Tone-correction tool in color grading — precise adjustment of blacks, midtones, and highlights via Bezier curve. Essential in DaVinci and all professional color pipelines.

In color grading, it is used to control the tonal distribution of an image via an interactive curve. You click on the line, drag points up or down—and thus determine which input values (Input) are mapped to which output values (Output). This sounds technical, but it is the most intuitive tool for lifting black points, adjusting midtones, or breaking highlights without destroying the rest of the image architecture.

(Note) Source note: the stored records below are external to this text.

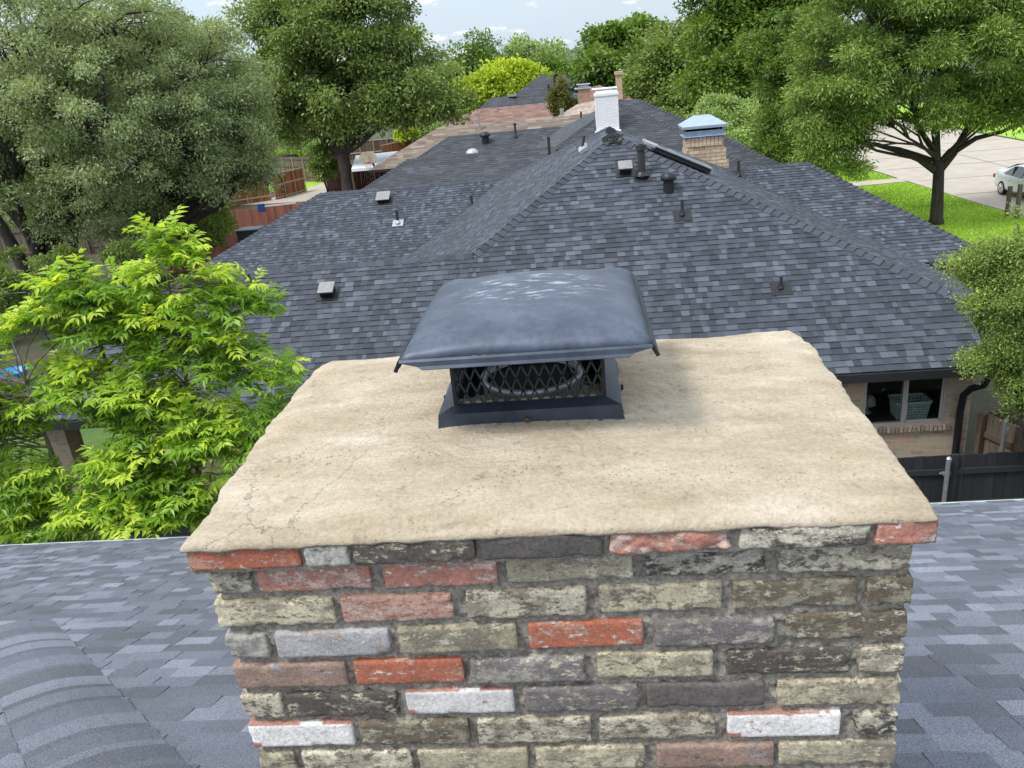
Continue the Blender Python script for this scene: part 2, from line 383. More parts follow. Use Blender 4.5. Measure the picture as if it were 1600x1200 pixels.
def soffit(mb, a, b, inward, wdt=.45, drop=.13):
    a = Vector(a)-Vector((0, 0, drop)); b = Vector(b)-Vector((0, 0, drop)); i = Vector(inward)*wdt; mb.face([a, b, b+i, a+i])
def pipe_vent(parent, p, h=.3, r=.04, n=Vector((0, -.48, .88)), flash=True, capped=False, mat='black_plastic', fm='black_metal'):
    p = Vector(p); mb = MB(); mb.tube([p-Vector((0, 0, .08)), p+Vector((0, 0, h))], r, 12)
    if capped: mb.tube([p+Vector((0, 0, h*.82)), p+Vector((0, 0, h*.84)), p+Vector((0, 0, h))], [r*1.0, r*1.45, r*1.45], 14)
    o = mb.build('vent_pipe', M[mat], parent, smooth=False)
    if flash:
        f = MB(); x = Vector((1, 0, 0)); n = n.normalized(); y = n.cross(x).normalized(); f.box(p+n*.014, (.34, .34, .006), .5, (x, y, n))
        f.tube([p+n*.01, p+Vector((0, 0, .05)), p+Vector((0, 0, .1))], [r*2.0, r*1.6, r*1.12], 14)
        f.build('flashing', M[fm], o)
    return o
def box_vent(parent, p, gy=.5, s=.26):
    p = Vector(p); n = Vector((0, -gy, 1)).normalized(); x = Vector((1, 0, 0)); y = n.cross(x).normalized()
    a = MB(); a.box(p+n*.07, (s*.9, s*.85, .14), .5, (x, y, n)); o = a.build('roof_vent', M['black_metal'], parent, bevel=.008)
    t = MB(); t.box(p+n*.155, (s*1.08, s*1.1, .03), .5, (x, y, n)); t.build('vent_lid', M['vent_top'], o, bevel=.008)
    f = MB(); f.box(p+n*.013, (s*1.5, s*1.5, .006), .5, (x, y, n)); f.build('flashing', M['black_metal'], o); return o
def turtle_vent(parent, p, s=.17, h=.38):
    p = Vector(p); a = MB(); a.lathe(p, [(s*.8, -.15), (s*.8, h*.62)], 18); o = a.build('roof_vent', M['black_metal'], parent, smooth=True)
    t = MB(); t.lathe(p, [(s*.8, h*.6), (s*1.15, h*.6), (s*1.2, h*.68), (s*1.0, h*.88), (s*.5, h), (.001, h*1.03)], 18); t.build('vent_hood', M['black_metal'], o, smooth=True)
    return o

# ================================================================ SETTING
def sheet(name, pts, z, mat, kind='structure'):
    mb = MB(); mb.face([(x, y, z) for x, y in pts]); o = mb.build(name, mat); o['kind'] = kind; return o
sheet('ground', [(-900, -60), (900, -60), (900, 1500), (-900, 1500)], 0, M['yard'])
def yv(X0, X1, Y): return X0+(X1-X0)*(Y-30)/40
sheet('lawn', [(7, 24), (18.6, 24), (18.05, 34.9), (17.7, 38), (17.3, 44.3), (17.2, 45.2), (14.4, 45.0), (9, 45.2), (8, 30)], .004, M['lawn'])
sheet('lawn', [(9, 46.3), (14.5, 46.3), (17.1, 46.4), (16.9, 51.6), (17.2, 60), (17.5, 75), (10, 75)], .004, M['lawn'])
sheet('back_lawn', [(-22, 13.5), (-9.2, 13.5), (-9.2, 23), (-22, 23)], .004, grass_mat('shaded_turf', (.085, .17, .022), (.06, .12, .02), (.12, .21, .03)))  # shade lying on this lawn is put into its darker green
sheet('path', [(9, 45.2), (14.4, 45.0), (17.25, 45.2), (17.2, 46.4), (14.5, 46.3), (9, 46.3)], .03, M['concrete'])
sheet('street', [(18.9, 15), (18.06, 34.9), (17.72, 38), (17.3, 45), (16.95, 51.6), (17.3, 62), (17.6, 80), (14.6, 105), (9.5, 150), (20, 170), (26, 120), (28, 80), (28.6, 56), (29.5, 15)], .02, M['concrete'])
mb = MB()
for y in (36, 40.5, 45, 49.5, 54, 58.5): mb.box((23, y, .026), (10.6, .05, .003))
mb.box((23.2, 52, .027), (.05, 60, .003)); o = mb.build('street_joints', M['bark_grey']); o['kind'] = 'structure'
sheet('far_lawn', [(29.8, 15), (60, 15), (60, 90), (28.6, 90), (29, 56)], .004, M['lawn'])
sheet('driveway', [(-24, 57.5), (-13.5, 56), (-13, 64), (-15, 72), (-19.5, 72), (-21, 63)], .012, M['concrete'])
sheet('lawn', [(-27, 64), (-20.5, 63.4), (-19.6, 72), (-26, 72)], .006, M['lawn'])
sheet('patio', [(-16, 22.5), (-11.4, 22.5), (-11.4, 30.5), (-17, 30.5)], .01, M['concrete'])

# ================================================================ HOUSE A (neighbour, charcoal hip roof)
def house(name, label, loc, group=None): return empty(name, loc, label, 'house', group)
def add_roof(parent, planes, mat, seed=0, **kw):
    mb = MB()
    for i, p in enumerate(planes): shingles(mb, p, seed=seed+i, **kw)
    return mb.build('roof', mat, parent)
hA = house('brick_house', 'ranch house next door with dark charcoal hip roof, mottled brick wall and a slider window', (0, 12.6, 0), 'houses along the block')
Ap = (.84, 18.19, 6.11); Ap2 = (.84, 20.5, 6.11); SE = (7.55, 12.2, 2.82); SW = (-10.6, 12.2, 2.82); HL = (-2.02, 15.2, 4.47); R1 = (-7.3, 15.2, 4.47)
gW = .5795
def wz(x): return 6.11+gW*(x-.84)
V1 = (-2.38, 27.34, wz(-2.38)); V2 = (-5.97, 22.9, wz(-5.97)); R2 = (-8.57, 27.35, 4.25)
plS = [(-2.02, 12.2, 2.82), SE, Ap, HL]; plSa = [SW, (-2.02, 12.2, 2.82), HL, R1]
plW = [Ap, (-2.02, 15.2, wz(-2.02)), (-5.97, 15.2, wz(-5.97)), V2, V1, Ap2]
plE = [SE, (7.55, 26, 2.82), Ap2, Ap]
plN1 = [R1, HL, (-2.0, 18.2, 2.82), (-10.6, 18.2, 2.82)]
plW1 = [SW, R1, (-10.6, 18.2, 2.82)]
plS2 = [R2, V1, V2, (-13.0, 22.9, 2.16)]
plN2 = [R2, V1, (-2.38, 30.6, 2.62), (-11.95, 30.6, 2.62)]
plW2 = [R2, (-11.95, 30.6, 2.62), (-13.0, 22.9, 2.16)]
plN = [Ap2, V1, (-2.38, 27.4, 2.9), (6.22, 25.5, 2.80)]
plS3 = [(2.4, 22.5, 4.62), (6.0, 22.5, 4.62), (8.85, 18.0, 2.92), (5.0, 18.0, 2.92)]
plN3 = [(2.4, 22.5, 4.62), (6.0, 22.5, 4.62), (8.85, 27.0, 2.92), (2.4, 27.0, 2.92)]
plE3 = [(6.0, 22.5, 4.62), (8.85, 18.0, 2.92), (8.85, 27.0, 2.92)]
plNt = [Ap2, V1, (6.22, 27.3, wz(-2.38)-.9)]
roofA = add_roof(hA, [plS, plSa, plW, plE, plN1, plW1, plS2, plN2, plW2, plS3, plN3, plE3], M['shingle'], 11, ex=.133, w=(.07, .2), extra=.006, thick=.009)
nb = MB(); nb.face([Ap2, V1, (7.55, 27.0, 2.8)]); nb.face([Ap2, (7.55, 27.0, 2.8), (7.55, 25.9, 2.82)]); nb.build('roof_deck', M['shingle_b'], hA)
pn = plane_normal
caps = [((-10.6, 12.2, 2.82), R1, plS, plW1), (R1, HL, plS, plN1), (HL, Ap, plS, plW), (SE, Ap, plS, plE), (Ap, Ap2, plW, plE),
        ((-13.0, 22.9, 2.16), R2, plS2, plW2), (R2, V1, plS2, plN2), (V1, Ap2, plW, plN1), ((2.9, 22.5, 4.62), (6.0, 22.5, 4.62), plS3, plN3), ((8.85, 18, 2.92), (6.0, 22.5, 4.62), plS3, plE3)]
for i, (a, b, p, q) in enumerate(caps): ridge_cap(a, b, pn(p), pn(q), roofA, M['shingle'], i)
eave(hA, [SW, SE], 'gutter', .14, .09); eave(hA, [SE, (7.55, 18, 2.82)]); eave(hA, [(5.0, 18, 2.92), (8.85, 18, 2.92), (8.85, 27, 2.92)])
eave(hA, [SW, (-10.6, 18.2, 2.82)]); eave(hA, [(-13, 22.9, 2.16), (-11.95, 30.6, 2.62)]); eave(hA, [(-13, 22.9, 2.16), (-5.9, 22.9, 2.16)])
mb = MB(); soffit(mb, SW, SE, (0, 1, 0), .5); soffit(mb, SE, (7.55, 18, 2.82), (-1, 0, 0), 1.6); soffit(mb, (5, 18, 2.92), (8.85, 18, 2.92), (0, 1, 0)); mb.face([(-10.6, 12.2, 2.69), (-7.9, 12.2, 2.69), (-7.9, 18.2, 2.69), (-10.6, 18.2, 2.69)])
mb.build('soffit', M['soffit'], hA)
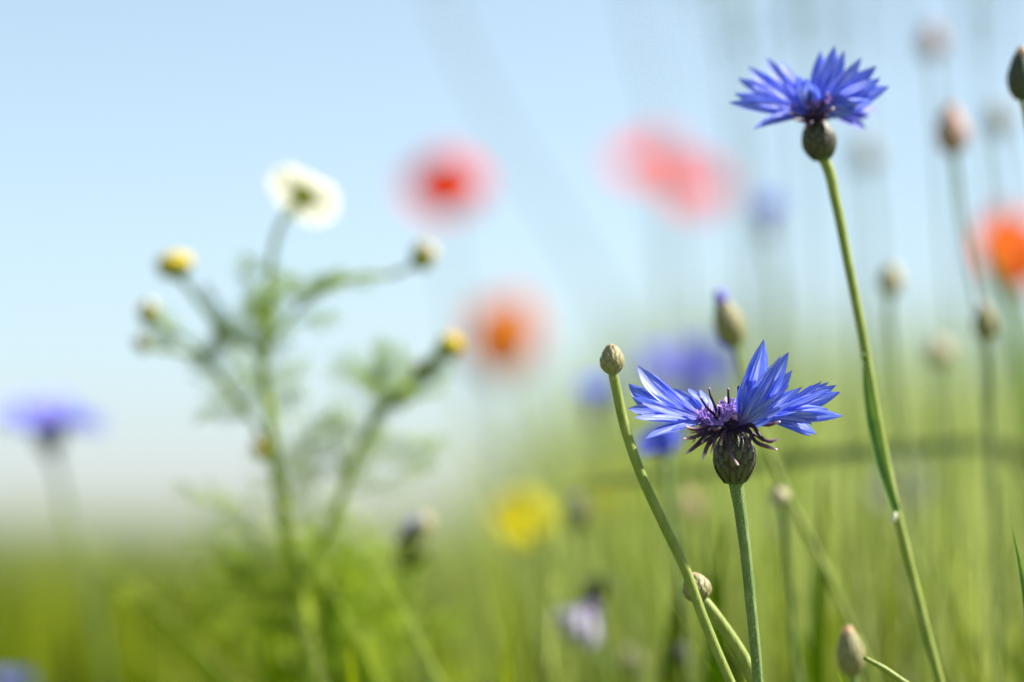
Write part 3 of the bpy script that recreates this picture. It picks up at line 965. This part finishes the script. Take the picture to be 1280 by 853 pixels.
# ------------------------------------------------------------------ poppies, marigold
def cup_flower(name, cat, px, py, d, w_px, axis, path, label, petal, n=4, open_=0.5, centre=DISC, stem_r=0.001, seed=1, wide=1.25, tall=1.0):
    rng = random.Random(seed)
    axis = (RGT * axis[0] + UPV * axis[1] + FWD * axis[2]).normalized()
    rad = w_px / PXR * d * 0.5
    c = at(px, py, d) - axis * rad * (0.45 - 0.4 * open_)
    pts = [c] + stem_path(path, d)
    t = thing(name, label, cat, pts[-1].copy())
    MB().tube(pts, [stem_r] * (len(pts) - 1) + [stem_r * 1.3], 8, 0, 5).build('stem', STEM, t)
    a = axis.orthogonal().normalized()
    b = axis.cross(a)
    for k in range(n):
        th = 2 * math.pi * (k + rng.uniform(-.12, .12)) / n
        dr = a * math.cos(th) + b * math.sin(th)
        el = (1 - open_) * 1.2 + rng.uniform(-.12, .12)
        tip = c + (dr * math.cos(el) + axis * math.sin(el) * tall) * rad * rng.uniform(1.0, 1.2)
        ctrl = c + dr * rad * 0.62 + axis * rad * 0.05
        m = MB()
        m.lobe(c, ctrl, tip, axis * math.cos(el) - dr * math.sin(el) * 0.5, rad * wide, rng.uniform(-.15, .15), 0.22, 0.3, 0.0, 11, 12, 0.66, 0.0, 0.0001 * (k % 2), 3.0)
        m.build('petal', petal, t)
    MB().ellipsoid(c + axis * rad * 0.12, axis, rad * 0.18, rad * 0.2, 12, 8).build('seed_capsule', centre, t)
    return t


cup_flower('poppy', 'flower', 556, 240, 1.40, 108, (0.05, 0.6, -0.8), [(560, 300), (575, 420), (600, 650), (610, 870)],
           'round red poppy glowing pink against the sky', POPPY, 4, 0.35, DARKLEAF, seed=4)
cup_flower('poppy', 'flower', 812, 206, 2.0, 96, (-0.2, 0.95, -0.25), [(826, 262), (838, 330), (850, 600), (855, 870)],
           'pale red poppy on the left of two touching in the upper middle', POPPY, 4, 0.25, GREENCUP, seed=5)
cup_flower('poppy', 'flower', 862, 238, 2.1, 104, (0.35, 0.9, -0.3), [(850, 300), (848, 360), (856, 600), (860, 870)],
           'pale red poppy on the right of two touching in the upper middle', POPPY, 4, 0.3, GREENCUP, seed=6)
cup_flower('poppy', 'flower', 626, 446, 1.50, 122, (0.0, 0.97, -0.2), [(630, 500), (640, 620), (645, 870)],
           'orange blurred poppy above the yellow flower', ORANGE, 4, 0.0, GREENCUP, seed=7, tall=1.7)
cup_flower('poppy', 'flower', 1266, 338, 1.08, 130, (0.1, 0.95, -0.3), [(1276, 372), (1284, 500), (1290, 870)],
           'bright orange-red poppy at the right edge of the meadow', POPPYORANGE, 4, 0.05, GREENCUP, seed=8, tall=1.5)
cup_flower('corn_marigold', 'flower', 651, 660, 0.88, 104, (0.12, 0.90, -0.45), [(652, 700), (655, 780), (660, 870)],
           'bright yellow flower low in the middle of the meadow', YELLOW, 7, 0.3, YELLOW, 0.0009, 9, 0.95, 1.15)
cup_flower('corn_marigold', 'flower', 754, 625, 1.30, 72, (0.0, 0.8, -0.6), [(754, 660), (760, 870)],
           'faint yellow flower just right of the dark bud', YELLOW, 8, 0.4, DISC, 0.001, 10, 0.8)


# ------------------------------------------------------------------ chamomile plant
def chamomile():
    D = 0.675
    rng = random.Random(12)
    P = lambda x, y, dz=0.0: at(x, y, D + dz / 1000)
    main = [P(328, 450), P(336, 500), P(345, 580), P(356, 650), P(368, 720), P(385, 800), P(395, 860)]
    base = Vector((main[-1].x + 0.01, main[-1].y, 0))
    t = thing('chamomile', 'branching chamomile with one white daisy, yellow heads and feathery leaves', 'plant', base)
    MB().tube(main + [main[-1].lerp(base, .5), base], [.0010, .0012, .0014, .0017, .0019, .0022, .0023, .0023, .0024], 8, 0.05, 5).build('stem', MAYSTEM, t)

    def branch(pts, r):
        b = MB().tube([P(*p) for p in pts], [r] * (len(pts) - 1) + [r * 0.75], 7, 0, 5).build('branch', MAYSTEM, t)
        return b
    branch([(330, 455), (334, 400), (338, 340), (346, 295), (362, 264), (372, 254)], .0008)
    branch([(330, 460), (318, 435), (285, 420), (255, 385), (232, 355), (221, 343)], .0008)
    branch([(345, 580), (318, 530), (290, 495), (262, 455), (225, 440, 4), (195, 435, 5), (182, 432, 5)], .0007)
    branch([(262, 455), (235, 425, 3), (205, 408, 4), (190, 400, 4)], .0006)
    branch([(332, 440), (360, 400), (400, 362), (450, 345), (495, 342), (520, 330)], .0007)
    branch([(372, 735), (395, 690), (420, 640), (450, 560), (480, 510), (520, 475), (548, 448), (556, 438)], .0010)
    branch([(500, 492), (515, 475), (522, 465)], .0006)

    def feather(p, dr, ln, thick=0.00016):
        m = MB()
        dr = dr.normalized()
        side = dr.cross(rnd_unit(rng)).normalized()
        nn = dr.cross(side)
        bend = rnd_unit(rng) * 0.3
        axis_pts = [p + dr * ln * s + bend * ln * s * s * 0.5 for s in (0, .25, .5, .75, 1)]
        m.tube(axis_pts, thick, 4)
        for k in range(9):
            s = 0.18 + 0.75 * k / 8
            q = p + dr * ln * s + bend * ln * s * s * 0.5
            for sg in (-1, 1):
                e = (dr * 0.75 + side * sg * rng.uniform(.5, 1) + nn * rng.uniform(-.5, .5)).normalized()
                l2 = ln * 0.34 * (1.1 - abs(s - 0.45)) * rng.uniform(.7, 1.2)
                tip = q + e * l2
                m.tube([q, q.lerp(tip, .5) + dr * l2 * .06, tip], thick * .8, 4)
                for h in (.4, .65, .85):
                    q2 = q.lerp(tip, h)
                    e2 = (e + rnd_unit(rng) * .8).normalized()
                    m.tube([q2, q2 + e2 * l2 * .35], thick * .7, 3)
        m.build('leaf', FERN, t)
    spots = [(330, 450, 16, 2), (338, 520, 20, 3), (320, 530, 18, 3), (350, 600, 22, 3), (285, 425, 14, 3), (300, 500, 18, 3), (250, 455, 14, 3), (235, 430, 10, 2), (232, 355, 9, 2),
             (350, 420, 14, 3), (375, 385, 14, 2), (412, 360, 12, 2), (338, 340, 10, 1), (455, 560, 18, 5), (430, 620, 20, 4), (480, 510, 14, 6), (505, 485, 12, 6), (525, 470, 10, 5), (360, 400, 12, 4), (400, 365, 12, 4), (405, 680, 22, 3),
             (346, 660, 24, 2), (350, 700, 26, 3), (362, 750, 28, 3), (372, 790, 30, 4), (420, 790, 28, 3), (320, 780, 28, 3), (380, 840, 30, 4), (460, 830, 26, 3)]
    for (x, y, l, n) in spots:
        for _ in range(n):
            dr = RGT * rng.uniform(-1, 1) + UPV * rng.uniform(-.1, 1) + FWD * rng.uniform(-.6, .6)
            feather(P(x + rng.uniform(-6, 6), y + rng.uniform(-10, 10), rng.uniform(-3, 3)), dr, l / 1000 * rng.uniform(.7, 1.25))
    # broad basal foliage
    for k in range(12):
        x, y = rng.gauss(400, 70), rng.uniform(770, 960)
        dr = RGT * rng.uniform(-.9, .9) + UPV * rng.uniform(.3, 1) + FWD * rng.uniform(-.5, .5)
        feather(P(x, y, rng.uniform(-12, 40)), dr, rng.uniform(.018, .032), .0004)

    # broad sunlit leaves at its foot
    for k in range(30):
        x, y = (rng.gauss(372, 26), rng.uniform(760, 900)) if k < 17 else (rng.gauss(455, 32), rng.uniform(830, 930))
        p = P(x, y, rng.uniform(0, 35))
        tip = p + (UPV * rng.uniform(.6, 1) + RGT * rng.uniform(-.5, .5) + FWD * rng.uniform(-.3, .3)) * rng.uniform(.012, .022)
        MB().lobe(p - UPV * .02, p, tip, (RGT * rng.uniform(.2, .9) - FWD + UPV * .4), rng.uniform(.005, .009), rng.uniform(-.5, .5), .15, .4).build('leaf', BRIGHTLEAF, t)

    # the white daisy, seen from below
    c = P(380, 243)
    ax = (RGT * 0.36 + UPV * 0.72 + FWD * 0.58).normalized()
    rad = 50 / PXR * D
    fh = MB().ellipsoid(c - ax * rad * 0.06, ax, rad * 0.18, rad * 0.36, 14, 8).build('flower_head', YELLOWCUP, t)
    a = ax.orthogonal().normalized()
    b = ax.cross(a)
    for k in range(17):
        th = 2 * math.pi * (k + rng.uniform(-.15, .15)) / 17
        dr = a * math.cos(th) + b * math.sin(th)
        tip = c + dr * rad * rng.uniform(.95, 1.05) - ax * rad * rng.uniform(.0, .16)
        MB().lobe(c + dr * rad * .15, c + dr * rad * .6 + ax * rad * .06, tip, ax, rad * .36, 0, .12, .45, 0, 5, 8, .7, .1, .00008 * (k % 2), 3).build('petal', WHITE, fh)
    MB().ellipsoid(c + ax * rad * .10, ax, rad * .2, rad * .3, 14, 8).build('disc', DISC, fh)

    # heads and buds
    def head(x, y, dz, w, h, ax, petals=0):
        ax = (RGT * ax[0] + UPV * ax[1] + FWD * ax[2]).normalized()
        c = P(x, y, dz)
        r, hh = w / PXR * D * .5, h / PXR * D * .5
        hd = MB().ellipsoid(c - ax * hh * .35, ax, hh * .75, r * .92, 14, 8).build('flower_head', GREENCUP, t)
        MB().ellipsoid(c + ax * hh * .15, ax, hh * .85, r, 14, 8).build('disc', DISC, hd)
        a = ax.orthogonal().normalized()
        b = ax.cross(a)
        for k in range(petals):
            th = 2 * math.pi * k / petals
            dr = a * math.cos(th) + b * math.sin(th)
            s = c + dr * r * .85
            MB().lobe(s, s + ax * hh * .5 + dr * r * .25, s + ax * hh * 1.1 - dr * r * .2, dr, r * .6, 0, .1, .5, 0, 5, 6, .7, .1, 0, 3).build('petal', WHITE, hd)
    head(218, 331, 0, 48, 32, (-.15, 1, -.2))
    head(186, 392, 4, 27, 30, (-.15, 1, .1), 8)
    head(178, 430, 5, 20, 20, (-.5, 1, .1), 6)
    head(529, 320, 0, 32, 34, (.45, 1, .1), 8)
    head(562, 433, 0, 34, 32, (.3, 1, -.1))
    head(524, 460, 2, 18, 18, (.1, 1, 0), 5)
    head(326, 560, -1, 22, 30, (-.3, 1, -.1), 6)


chamomile()


# ------------------------------------------------------------------ single blades and stalks
def blade(name, pts, w0, label, mat, face=None, cat='grass blade'):
    m = MB()
    pts, _ = spline([Vector(p) for p in pts], 0, 8)
    rows, uvs = [], []
    n = len(pts)
    for i, p in enumerate(pts):
        t = (pts[min(i + 1, n - 1)] - pts[max(i - 1, 0)]).normalized()
        f = (face or -FWD)
        wv = t.cross(f).normalized()
        nn = wv.cross(t)
        s = i / (n - 1)
        hw = w0 * .5 * max(.03, 1 - s ** 3.0)
        rows.append([p - wv * hw, p - wv * hw * .5 - nn * hw * .25, p - nn * hw * .4, p + wv * hw * .5 - nn * hw * .25, p + wv * hw])
        uvs.append([(q / 4, s) for q in range(5)])
    m.grid(rows, uvs)
    o = m.build(name, mat, None, pts[0])
    return tag(o, label, cat)


g0 = at(1330, 800, 0.80)
blade('bent_grass', [Vector((g0.x, g0.y, 0)), Vector((g0.x, g0.y, .35)), at(1325, 640, .80), at(1270, 570, .78), at(1150, 562, .75), at(1020, 572, .73), at(900, 588, .72), at(760, 604, .72), at(680, 618, .73)], .0046,
      'long dark green grass blade bent over flat behind the two sharp stems', DARKLEAF, -FWD - UPV * .25)
g0 = at(1290, 853, FOC + .01)
blade('bent_grass', [Vector((g0.x + .01, g0.y, 0)), Vector((g0.x + .004, g0.y, .3)), at(1288, 853, FOC + .01), at(1278, 720, FOC + .01), at(1265, 660, FOC + .01)], .0016,
      'thin upright grass tip sharp at the right edge low down', LEAF)
g0 = at(1160, 875, FOC + .012)
m = MB()
m.tube([Vector((g0.x + .03, g0.y, 0)), Vector((g0.x + .02, g0.y, .4)), at(1160, 872, FOC + .012), at(1130, 853, FOC + .012), at(1105, 836, FOC + .012), at(1080, 822, FOC + .012)], [.0012, .001, .0006, .0006, .0006, .0004], 8, 0, 6)
tag(m.build('grass_stalk', LIGHTSTEM, None, (g0.x + .03, g0.y, 0)), 'short slanting pale stalk at the bottom edge right of a bud', 'grass stalk')
g0 = at(1300, 880, 0.8)
blade('bent_grass', [Vector((g0.x, g0.y, 0)), Vector((g0.x, g0.y, .35)), at(1300, 600, .8), at(1270, 430, .8), at(1240, 335, .8), at(1222, 280, .8)], .005,
      'olive grass blade leaning left in front of the red poppy at the right edge', LEAF)


def stalk(path, d, label, r, group=None):
    pts = stem_path(path, d)
    m = MB().tube(pts, [r * .5] + [r] * (len(pts) - 1), 7, 0, 5)
    # seed spikelets at the top
    rng = random.Random(int(path[0][0]))
    for k in range(16):
        p = pts[0].lerp(pts[1], k / 16 * .7)
        e = (Vector((rng.uniform(-.7, .7), rng.uniform(-.7, .7), 1))).normalized()
        m.ellipsoid(p + e * .005, e, .005, .0012, 6, 4)
    tag(m.build('grass_stalk', STEM, None, pts[-1]), label, 'grass stalk', group)


stalk([(520, -90), (560, 20), (610, 130), (670, 230), (730, 330), (790, 450), (840, 870)], 1.6, 'tall faint grass stalk slanting up to the top middle between the poppies', .0014)
stalk([(780, -90), (796, 20), (815, 100), (832, 200), (845, 400), (850, 870)], 1.6, 'tall faint grass stalk rising to the top edge over the two touching poppies', .0014)
stalk([(860, -60), (880, 60), (905, 160), (925, 300), (940, 870)], 1.6, 'tall faint grass stalk just left of the highest cornflower', .0011)
for (x0, x1, x2, d) in ((900, 925, 945, 1.3), (935, 950, 962, 1.5), (990, 1000, 1006, 1.2), (1062, 1072, 1080, 1.35), (1128, 1135, 1150, 1.5), (1205, 1215, 1220, 1.3), (1245, 1250, 1262, 1.45), (1020, 1035, 1050, 1.6)):
    stalk([(x0, -50), (x1, 150), (x2, 420), (x2 + 8, 870)], d, 'thin faint grass stalk rising among the hazy buds at the upper right', .0012, 'faint grass stalks at the upper right')
for o in bpy.data.objects:
    if '_o' in o.keys():
        del o['_o']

The strength lies in selective control. Unlike the classic three-way color corrector (Blacks–Midtones–Whites), with curves, you can essentially set as many control points as you want and isolate any tonal zone. You want to lift the shadows, but only up to a certain point? Click in the dark area of the curve, drag upwards. The highlights should not be touched? The curve is already flat there. This saves you corrections in other layers later and keeps the color pass clean. In DaVinci Resolve, the RGB curve—the master curve across all channels—is the first thing you work with before moving on to individual color channels.

Practical Workflow: You look at your histogram, identify where the problems lie—crushed blacks, flat midtones, blown highlights—and then make targeted corrections using curve points. One point at about 25% input for lifting black values, one at 50% for general tonal adjustment, one at 75–90% for highlight management. The curve then does not run linearly but follows the drama of the image. For flat DI Cinelogging material—where everything is crushed in the middle—you need an S-curve: blacks down, highlights up, creating more extreme contrast.

A common mistake: setting too many points, making the curve too turbulent. The best curve is the economical curve—three to four well-defined points, smooth transitions. Also important: the difference between logarithmic and linear curves—some grading systems use log spaces, where curve manipulation corresponds to the material it was shot on. This makes color grading faster and more natural. In practice, the Curve Editor window is your compass—those who master it will save themselves hours of trial-and-error adjustments later.